▶ _Provided material_
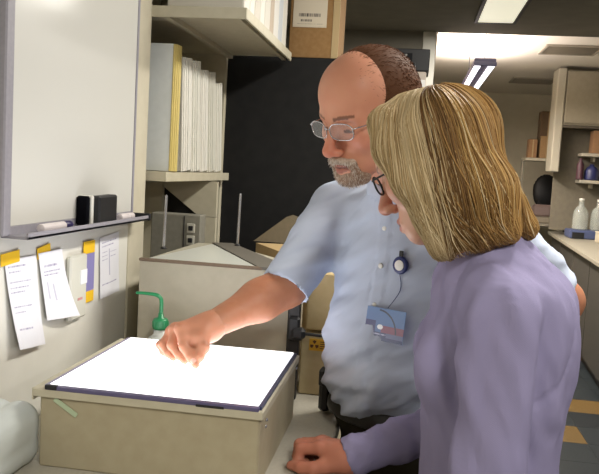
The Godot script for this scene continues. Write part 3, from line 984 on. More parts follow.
# ------------------------------------------------------------------ the bright room beyond
func build_far_room() -> void:
	var p := thing("pendant_light", "hanging fluorescent light with two lit tubes in the bright room beyond", "pendant light", Vector3(0.475, 2.36, -6.8))
	var st := begin()
	bx(st, Vector3(0, 0.03, 0), Vector3(0.16, 0.05, 2.0), 0.008)
	bx(st, Vector3(0, 0.01, 1.0), Vector3(0.17, 0.03, 0.02), 0.004)
	bx(st, Vector3(0, 0.01, -1.0), Vector3(0.17, 0.03, 0.02), 0.004)
	obj("housing", st.commit(), mat("4a4668", 0.4), p)
	for s in [-1.0, 1.0]:
		obj("tube", box(Vector3(s * 0.052, 0.0, 0), Vector3(0.045, 0.018, 1.96), 0.006), glow("fbf8ff", 2.2), p)
		st = begin()
		tube(st, [Vector3(0, 0.05, s * 0.9), Vector3(0.002, 0.2, s * 0.9), Vector3(0, 0.39, s * 0.9)], 0.004, 6)
		obj("cord", st.commit(), M.black, p)
	lamp_light(Vector3(0.475, 2.345, -6.8), Vector2(0.15, 1.9), 10.0, false, Color(1.0, 0.96, 0.93))
	lamp_light(Vector3(0.475, 2.422, -6.8), Vector2(0.15, 1.9), 6.5, true, Color(1.0, 0.94, 0.92))
	var cb := thing("hanging_cable", "thin grey cable hanging in front of the bright far wall, beside the white jamb", "cable", Vector3(0.09, 2.1, -5.5))
	st = begin()
	tube(st, [Vector3(0.012, 0.645, 0), Vector3(0.006, 0.3, 0), Vector3(-0.012, -0.2, 0), Vector3(-0.02, -0.5, 0)], 0.0045, 6)
	obj("cable", st.commit(), mat("8a8070", 0.6), cb)
	var vm := mat("8f8878", 0.7)
	for k in 2:
		var v := thing("ceiling_vent", ["larger slatted vent in the pale far ceiling, nearer the dark beam", "smaller slatted vent in the pale far ceiling, farther back"][k], "vent", [Vector3(1.36, 2.748, -7.28), Vector3(1.36, 2.748, -9.5)][k], Basis(), "ceiling vents of the far room")
		st = begin()
		for s in [-1.0, 1.0]:
			bx(st, Vector3(0, -0.006, s * 0.235), Vector3(0.5, 0.014, 0.025), 0.002)
			bx(st, Vector3(s * 0.245, -0.006, 0), Vector3(0.025, 0.014, 0.48), 0.002)
		obj("frame", st.commit(), vm, v)
		for i in 9:
			obj("slat", box(Vector3(0, -0.006, -0.2 + i * 0.05), Vector3(0.47, 0.003, 0.034), 0.0008, Basis(Vector3.RIGHT, 0.5)), vm, v)
	# bench along the right side of the far aisle
	var turn := Basis(Vector3.UP, -0.066)
	var b := thing("lab_bench", "grey-topped laboratory bench receding on the right in the far room", "bench", Vector3(1.385, 0, -5.7), turn)
	obj("worktop", span(0.0, 0.8, 0.915, 0.95, -3.3, 1.2, 0.004), mottled("8d8878", "979282", 0.04, 3.0, 51, 0.5), b)
	for k in 5:
		obj("cupboard", span(0.05, 0.78, 0.1, 0.914, -3.28 + k * 0.9, -2.4 + k * 0.9, 0.006), mottled("38352f", "403d36", 0.04, 3.0, 52, 0.6), b)
	obj("plinth", span(0.1, 0.76, 0.0, 0.1, -3.28, 1.18, 0.004), M.black, b)
	# tall cabinet with a pale end post, seen over the bench
	var c := thing("wall_cabinet", "pale wall cabinet with a white end post, hung above the far right bench", "cabinet", Vector3(1.9, 2.1, -8.4))
	var back := Transform3D(Basis(), -c.position)
	var post := mat("a59f8e", 0.7)
	obj("end_post", span(1.43, 1.52, 1.63, 2.72, -8.5, -8.2, 0.01), post, c, back)
	var cm := mottled("8e8673", "968e7b", 0.03, 2.0, 53, 0.7)
	obj("body", span(1.522, 2.9, 2.13, 2.7, -8.5, -8.22, 0.004), cm, c, back)
	obj("door", span(1.53, 2.2, 2.15, 2.69, -8.218, -8.2, 0.006), cm, c, back)
	obj("door", span(2.21, 2.88, 2.15, 2.69, -8.218, -8.2, 0.006), cm, c, back)
	obj("rail", span(1.522, 2.9, 2.1, 2.128, -8.5, -8.2, 0.003), mat("4c463a", 0.6), c, back)
	obj("back_panel", span(1.522, 2.9, 1.0, 2.1, -8.52, -8.5, 0.002), mottled("6c6658", "77705f", 0.03, 2.0, 54, 0.8), c, back)
	for k in 2:
		var y: float = [1.83, 1.545][k]
		var s := thing("shelf_board", ["upper white shelf board under the far wall cabinet", "lower white shelf board under the far wall cabinet"][k], "shelf", Vector3(2.3, y, -8.36))
		obj("board", box(Vector3.ZERO, Vector3(1.1, 0.035, 0.24), 0.004), mat("a8a292", 0.7), s)
		for e in [-1.0, 1.0]:
			obj("bracket", box(Vector3(e * 0.4, -0.04, -0.05), Vector3(0.02, 0.06, 0.14), 0.003), post, s)
	var brown := mottled("8a6848", "94714f", 0.04, 3.0, 55, 0.85)
	var far := [
		["carton", "tan carton on the upper white shelf of the far cabinet", Vector3(1.93, 1.848, -8.33), Vector3(0.16, 0.24, 0.18)],
		["carton", "second tan carton on the upper white shelf, farther right", Vector3(2.15, 1.848, -8.33), Vector3(0.2, 0.24, 0.18)],
	]
	for d in far:
		carton(d[1], d[2], d[3], brown, "cartons on the far shelves")
	# dark and blue things on the lower board
	var bag := thing("blue_bottle", "dark blue squat bottle on the lower white shelf", "bottle", Vector3(1.88, 1.563, -8.33))
	st = begin()
	lathe(st, [Vector2(0, 0), Vector2(0.07, 0), Vector2(0.075, 0.01), Vector2(0.075, 0.1), Vector2(0.05, 0.14), Vector2(0.025, 0.15), Vector2(0.025, 0.17), Vector2(0, 0.17)], Vector3.ZERO, 20)
	obj("body", st.commit(), mat("2a2f58", 0.4), bag)
	var rb := thing("red_bottle", "dark red bottle beside the blue one on the lower white shelf", "bottle", Vector3(1.755, 1.563, -8.3))
	st = begin()
	lathe(st, [Vector2(0, 0), Vector2(0.035, 0), Vector2(0.038, 0.01), Vector2(0.038, 0.16), Vector2(0.015, 0.2), Vector2(0.015, 0.23), Vector2(0, 0.23)], Vector3.ZERO, 16)
	obj("body", st.commit(), mat("4d3038", 0.5), rb)
	var wb := thing("white_bottle", "small white bottle at the end of the lower white shelf", "bottle", Vector3(2.02, 1.563, -8.28))
	st = begin()
	lathe(st, [Vector2(0, 0), Vector2(0.035, 0), Vector2(0.038, 0.01), Vector2(0.038, 0.1), Vector2(0.02, 0.13), Vector2(0.02, 0.15), Vector2(0, 0.15)], Vector3.ZERO, 16)
	obj("body", st.commit(), M.white_plastic, wb)
	# glassware on the bench
	var gm := mat("c8d0c8", 0.08)
	gm.transparency = BaseMaterial3D.TRANSPARENCY_ALPHA
	gm.albedo_color.a = 0.35
	for k in 3:
		var x: float = [1.77, 1.95, 2.12][k]
		var gl := thing("glass_carboy", ["clear glass carboy on the far bench, nearest the white post", "middle clear glass carboy on the far bench", "clear glass carboy on the far bench, farthest from the post"][k], "glassware", Vector3(x, 1.04, -8.15), Basis(), "glass carboys on the far bench")
		st = begin()
		lathe(st, [Vector2(0, 0), Vector2(0.07, 0), Vector2(0.078, 0.012), Vector2(0.078, 0.17), Vector2(0.06, 0.22), Vector2(0.028, 0.25), Vector2(0.026, 0.3), Vector2(0.031, 0.305)], Vector3.ZERO, 20)
		obj("body", st.commit(), gm, gl)
		st = begin()
		lathe(st, [Vector2(0, 0.3), Vector2(0.024, 0.3), Vector2(0.027, 0.325), Vector2(0, 0.33)], Vector3.ZERO, 14)
		obj("stopper", st.commit(), M.white_plastic, gl)
	var ty := thing("blue_tray", "flat blue tray under the glass carboys on the far bench", "tray", Vector3(1.95, 0.951, -8.15))
	obj("tray", box(Vector3(0, 0.044, 0), Vector3(0.6, 0.088, 0.3), 0.01), mat("4a5478", 0.5), ty)
	obj("front_plate", box(Vector3(-0.22, 0.035, 0.153), Vector3(0.12, 0.06, 0.006), 0.002), M.black, ty)
	var wx := thing("white_box", "low cream box on the far bench at the right edge of the view", "box", Vector3(2.0, 0.951, -7.6))
	obj("body", box(Vector3(0, 0.05, 0), Vector3(0.34, 0.1, 0.22), 0.006), mat("b4ac98", 0.6), wx)
	obj("lid", box(Vector3(0, 0.105, 0), Vector3(0.35, 0.012, 0.23), 0.004), mat("bfb7a4", 0.6), wx)
	# shelf with cartons on the far wall, left of the post
	var sh := thing("wall_shelf", "narrow shelf of brown cartons on the far wall, left of the white post", "shelf", Vector3(1.6, 1.8, -9.3))
	obj("board", box(Vector3(0.0, -0.02, 0), Vector3(0.6, 0.035, 0.35), 0.004), mat("b5ad98", 0.7), sh)
	for e in [-1.0, 1.0]:
		obj("upright", box(Vector3(e * 0.29, -0.91, -0.1), Vector3(0.03, 1.78, 0.06), 0.004), mat("8a8474", 0.7), sh)
	carton("tall dark brown carton standing on the far narrow shelf beside the white post", Vector3(1.56, 1.799, -9.35), Vector3(0.2, 0.56, 0.2), mottled("5a4632", "64503a", 0.04, 3.0, 56, 0.85), "cartons on the far shelves")
	carton("small tan carton at the left end of the far narrow shelf", Vector3(1.38, 1.799, -9.24), Vector3(0.1, 0.22, 0.16), brown, "cartons on the far shelves")
	carton("tan carton in front of the tall dark brown one on the far narrow shelf", Vector3(1.54, 1.799, -9.19), Vector3(0.16, 0.26, 0.1), mottled("96764f", "a08058", 0.04, 3.0, 57, 0.85), "cartons on the far shelves")
	var ch := thing("desk_chair", "black rounded chair back beyond the far bench, under the carton shelf", "chair", Vector3(1.72, 0, -10.35), Basis(Vector3.UP, PI))
	st = begin()
	var f := Field.new()
	f.ell(Vector3(-0.05, 1.42, 0), Vector3(0.17, 0.21, 0.05), 0.02)
	f.ell(Vector3(-0.06, 1.3, 0), Vector3(0.15, 0.14, 0.05), 0.05)
	obj("backrest", join([[nets(f, 0.02), Transform3D(), null]]), M.black, ch)
	bx(st, Vector3(0, 0.95, 0.2), Vector3(0.42, 0.07, 0.42), 0.02)
	obj("seat", st.commit(), M.black, ch)
	st = begin()
	bx(st, Vector3(0.02, 1.1, -0.03), Vector3(0.05, 0.36, 0.03), 0.006)
	tube(st, [Vector3(0, 0.08, 0.2), Vector3(0, 0.5, 0.2), Vector3(0, 0.93, 0.2)], 0.03, 10)
	for k in 5:
		var a := TAU * k / 5
		tube(st, [Vector3(0, 0.1, 0.2), Vector3(cos(a) * 0.15, 0.07, 0.2 + sin(a) * 0.15), Vector3(cos(a) * 0.28, 0.03, 0.2 + sin(a) * 0.28)], 0.022, 8)
	obj("stand", st.commit(), mat("2a2a2c", 0.4), ch)
	# pale clutter at the far end of the bench
	var tb := thing("side_table", "small cream table beyond the end of the far bench, carrying a cream instrument", "table", Vector3(1.67, 0, -9.9))
	obj("tabletop", box(Vector3(0, 0.98, 0), Vector3(0.72, 0.04, 0.4), 0.006), mat("a8a08e", 0.6), tb)
	for sx in [-1.0, 1.0]:
		for sz in [-1.0, 1.0]:
			obj("leg", box(Vector3(sx * 0.33, 0.48, sz * 0.17), Vector3(0.04, 0.96, 0.04), 0.005), mat("5a554a", 0.6), tb)
	var k2 := thing("instrument", "low cream instrument with a pinkish hood on the small cream table in the far room", "instrument", Vector3(1.67, 1.001, -9.85))
	obj("body", box(Vector3(0, 0.04, 0), Vector3(0.5, 0.08, 0.26), 0.012), mat("a59a86", 0.6), k2)
	obj("screen_hood", box(Vector3(0.0, 0.15, -0.05), Vector3(0.26, 0.16, 0.12), 0.03), mat("94807a", 0.6), k2)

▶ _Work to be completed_
Each line above that holds the string "from" should be copied and shown.

▶ _Exercise answer_
The Godot script for this scene continues. Write part 3, from line 984 on. More parts follow.
		var gl := thing("glass_carboy", ["clear glass carboy on the far bench, nearest the white post", "middle clear glass carboy on the far bench", "clear glass carboy on the far bench, farthest from the post"][k], "glassware", Vector3(x, 1.04, -8.15), Basis(), "glass carboys on the far bench")